Most personal loans in India come with fixed interest rates, meaning your EMI remains constant throughout the loan tenure regardless of market rate fluctuations. This provides predictability in financial planning. Some lenders offer floating rate personal loans linked to external benchmarks like RBI’s repo rate, where your interest rate and EMI can vary based on policy rate changes. Fixed rates are more common and preferred by borrowers for stability.
Can I get a personal loan without a CIBIL score?
Yes, it’s possible to get personal loans without a CIBIL score if you’re a first-time borrower with no credit history. However, options are limited and rates are higher. Some NBFCs and fintech lenders use alternative credit assessment methods including bank statement analysis, employment verification, and digital footprint evaluation. Starting with smaller loan amounts (₹50,000-₹2 lakh) from specialized lenders or secured loans against fixed deposits helps build credit history for better future access.
Which bank is best for personal loan in India?
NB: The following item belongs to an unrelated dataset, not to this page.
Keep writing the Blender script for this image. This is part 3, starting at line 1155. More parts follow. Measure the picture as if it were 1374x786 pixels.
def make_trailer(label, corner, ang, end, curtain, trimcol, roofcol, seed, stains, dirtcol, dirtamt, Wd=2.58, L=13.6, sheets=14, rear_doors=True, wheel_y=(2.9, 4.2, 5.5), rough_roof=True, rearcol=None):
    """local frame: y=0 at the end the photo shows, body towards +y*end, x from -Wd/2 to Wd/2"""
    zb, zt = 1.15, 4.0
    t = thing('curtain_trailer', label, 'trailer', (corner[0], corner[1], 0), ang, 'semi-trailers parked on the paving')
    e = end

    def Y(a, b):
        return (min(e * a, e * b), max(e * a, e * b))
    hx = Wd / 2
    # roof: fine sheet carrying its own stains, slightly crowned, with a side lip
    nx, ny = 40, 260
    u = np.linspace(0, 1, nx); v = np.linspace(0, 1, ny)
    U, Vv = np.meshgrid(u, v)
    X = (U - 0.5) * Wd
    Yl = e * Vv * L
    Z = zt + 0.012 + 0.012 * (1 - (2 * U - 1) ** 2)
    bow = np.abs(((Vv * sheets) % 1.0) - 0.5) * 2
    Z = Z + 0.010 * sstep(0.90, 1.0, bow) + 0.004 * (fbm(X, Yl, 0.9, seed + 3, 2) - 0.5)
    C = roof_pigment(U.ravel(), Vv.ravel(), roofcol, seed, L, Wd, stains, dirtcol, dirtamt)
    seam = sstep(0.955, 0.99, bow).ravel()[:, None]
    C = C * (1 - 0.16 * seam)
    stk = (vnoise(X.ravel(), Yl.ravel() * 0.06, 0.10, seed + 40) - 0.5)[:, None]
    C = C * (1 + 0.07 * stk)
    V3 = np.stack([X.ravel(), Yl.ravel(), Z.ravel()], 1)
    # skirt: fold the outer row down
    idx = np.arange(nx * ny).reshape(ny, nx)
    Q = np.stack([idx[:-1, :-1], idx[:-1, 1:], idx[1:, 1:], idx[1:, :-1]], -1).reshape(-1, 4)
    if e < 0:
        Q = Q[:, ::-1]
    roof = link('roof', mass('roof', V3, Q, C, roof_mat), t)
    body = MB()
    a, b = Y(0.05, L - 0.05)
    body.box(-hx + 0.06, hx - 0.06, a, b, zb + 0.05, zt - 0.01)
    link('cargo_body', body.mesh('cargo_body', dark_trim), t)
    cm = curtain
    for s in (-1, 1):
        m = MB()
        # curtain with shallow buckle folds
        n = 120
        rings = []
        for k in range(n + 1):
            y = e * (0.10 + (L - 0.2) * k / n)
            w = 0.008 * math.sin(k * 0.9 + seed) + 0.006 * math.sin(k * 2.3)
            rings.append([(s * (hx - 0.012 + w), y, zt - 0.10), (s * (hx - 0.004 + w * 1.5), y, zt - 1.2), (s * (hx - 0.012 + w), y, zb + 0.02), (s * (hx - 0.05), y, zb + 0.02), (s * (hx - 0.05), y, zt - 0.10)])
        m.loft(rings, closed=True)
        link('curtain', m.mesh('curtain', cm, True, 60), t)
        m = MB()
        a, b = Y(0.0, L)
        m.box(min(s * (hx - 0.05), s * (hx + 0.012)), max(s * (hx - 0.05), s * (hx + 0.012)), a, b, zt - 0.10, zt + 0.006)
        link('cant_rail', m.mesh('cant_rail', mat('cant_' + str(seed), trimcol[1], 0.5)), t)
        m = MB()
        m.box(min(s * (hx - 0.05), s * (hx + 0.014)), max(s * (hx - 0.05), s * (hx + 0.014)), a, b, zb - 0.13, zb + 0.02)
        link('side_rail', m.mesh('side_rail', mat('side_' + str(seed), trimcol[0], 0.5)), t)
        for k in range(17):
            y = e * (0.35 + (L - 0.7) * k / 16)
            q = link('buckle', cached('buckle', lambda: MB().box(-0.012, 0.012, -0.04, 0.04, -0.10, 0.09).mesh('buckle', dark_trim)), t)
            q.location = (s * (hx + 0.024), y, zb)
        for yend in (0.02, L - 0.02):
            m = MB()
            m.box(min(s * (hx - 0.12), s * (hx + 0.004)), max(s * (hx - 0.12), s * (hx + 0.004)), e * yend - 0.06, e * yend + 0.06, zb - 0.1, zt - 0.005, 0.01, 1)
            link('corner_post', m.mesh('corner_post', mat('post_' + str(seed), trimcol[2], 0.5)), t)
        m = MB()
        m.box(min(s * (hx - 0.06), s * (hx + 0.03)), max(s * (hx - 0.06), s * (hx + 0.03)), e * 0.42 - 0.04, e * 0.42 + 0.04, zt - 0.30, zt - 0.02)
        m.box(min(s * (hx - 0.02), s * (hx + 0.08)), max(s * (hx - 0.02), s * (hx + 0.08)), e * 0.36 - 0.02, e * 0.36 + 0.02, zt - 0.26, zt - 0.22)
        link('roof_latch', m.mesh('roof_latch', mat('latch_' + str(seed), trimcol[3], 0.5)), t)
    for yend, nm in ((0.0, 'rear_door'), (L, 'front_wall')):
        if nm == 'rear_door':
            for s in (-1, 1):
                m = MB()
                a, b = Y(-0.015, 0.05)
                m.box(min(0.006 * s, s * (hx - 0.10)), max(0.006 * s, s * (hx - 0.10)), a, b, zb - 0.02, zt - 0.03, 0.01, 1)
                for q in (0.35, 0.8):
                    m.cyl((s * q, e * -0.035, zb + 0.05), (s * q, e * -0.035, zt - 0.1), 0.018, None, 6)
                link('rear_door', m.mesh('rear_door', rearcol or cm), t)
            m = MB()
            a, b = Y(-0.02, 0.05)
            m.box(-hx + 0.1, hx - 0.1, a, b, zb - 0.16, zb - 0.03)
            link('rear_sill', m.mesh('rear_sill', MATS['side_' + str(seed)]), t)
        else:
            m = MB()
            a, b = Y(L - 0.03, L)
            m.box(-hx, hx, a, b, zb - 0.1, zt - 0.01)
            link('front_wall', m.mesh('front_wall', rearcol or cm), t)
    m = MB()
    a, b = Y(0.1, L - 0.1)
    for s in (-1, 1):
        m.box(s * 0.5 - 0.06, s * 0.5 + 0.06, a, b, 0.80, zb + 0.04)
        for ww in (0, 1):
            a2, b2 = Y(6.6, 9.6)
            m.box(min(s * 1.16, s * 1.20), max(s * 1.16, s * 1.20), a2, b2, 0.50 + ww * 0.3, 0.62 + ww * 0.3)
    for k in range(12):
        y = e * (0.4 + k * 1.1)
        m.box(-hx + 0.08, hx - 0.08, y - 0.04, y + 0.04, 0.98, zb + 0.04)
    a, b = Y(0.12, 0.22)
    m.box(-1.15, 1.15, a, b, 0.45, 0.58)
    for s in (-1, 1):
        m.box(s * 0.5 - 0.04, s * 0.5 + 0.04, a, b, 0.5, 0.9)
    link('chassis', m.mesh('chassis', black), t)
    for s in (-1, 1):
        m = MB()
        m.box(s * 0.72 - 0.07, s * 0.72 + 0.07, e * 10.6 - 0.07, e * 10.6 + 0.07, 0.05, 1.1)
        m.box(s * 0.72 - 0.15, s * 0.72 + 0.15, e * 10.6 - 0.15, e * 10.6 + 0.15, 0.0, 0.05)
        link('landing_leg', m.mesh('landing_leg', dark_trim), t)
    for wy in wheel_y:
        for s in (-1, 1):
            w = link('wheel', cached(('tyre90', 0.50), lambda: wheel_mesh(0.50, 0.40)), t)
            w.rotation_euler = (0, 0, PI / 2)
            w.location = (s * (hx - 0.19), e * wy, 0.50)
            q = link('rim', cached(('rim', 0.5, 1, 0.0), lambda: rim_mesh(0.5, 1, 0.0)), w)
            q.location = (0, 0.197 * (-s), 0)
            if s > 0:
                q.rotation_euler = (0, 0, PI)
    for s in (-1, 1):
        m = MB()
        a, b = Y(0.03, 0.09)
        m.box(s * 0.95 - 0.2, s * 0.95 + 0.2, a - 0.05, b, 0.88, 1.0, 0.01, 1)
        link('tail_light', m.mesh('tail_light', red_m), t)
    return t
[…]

The “best” bank depends on your profile and requirements. HDFC Bank offers competitive rates and quick processing for salaried individuals. SBI provides lower rates for existing customers. ICICI Bank excels in digital convenience and instant approvals. Axis Bank serves customers from premium employers exceptionally well. Kotak Mahindra Bank offers flexible top-up facilities. Compare rates, processing fees, eligibility, and turnaround time before deciding. Your salary account bank often provides the best deal due to relationship benefits.
How fast can I get a personal loan?
Approval and disbursal speed varies by lender and application type. Pre-approved loans from your existing bank can be disbursed within 5 minutes to 2 hours through digital channels. Standard applications from banks typically take 24-72 hours including verification processes. NBFCs like Bajaj Finserv offer instant approvals (within 5 minutes) for eligible customers with quick disbursal. For fastest processing, apply online with your salary account bank with all documents ready, ensure your mobile number and email are updated, and have good credit score above 750.
Conclusion
Navigating personal loan interest rates in India requires understanding multiple factors—from CIBIL scores and lender types to tenure choices and application strategies. In 2026’s competitive lending landscape, rates ranging from 10.25% to 36% offer something for every credit profile, though the difference in total costs can be astronomical.
The key takeaway: invest time in improving your credit profile, compare multiple lenders thoroughly, and never borrow more than necessary or for longer than required. A 2-3% difference in interest rate on a ₹10 lakh loan can save or cost you over ₹1.5 lakh over 5 years—money better spent on your actual goals rather than interest payments.
Banks offer lower rates and larger amounts for prime customers, while NBFCs provide accessibility and speed for those with moderate credit profiles. Neither is universally better—your choice should align with your credit standing, urgency, and loan requirements.
Remember that personal loans are powerful financial tools when used wisely but can become debt traps if mismanaged. Borrow responsibly, repay diligently, and always maintain emergency savings alongside loan obligations. Before clicking “apply,” ask yourself if the expense is truly necessary and if you’ve explored all lower-cost alternatives.
Smart borrowing begins with informed decisions. Compare rates, understand terms, and choose wisely—your financial future depends on it.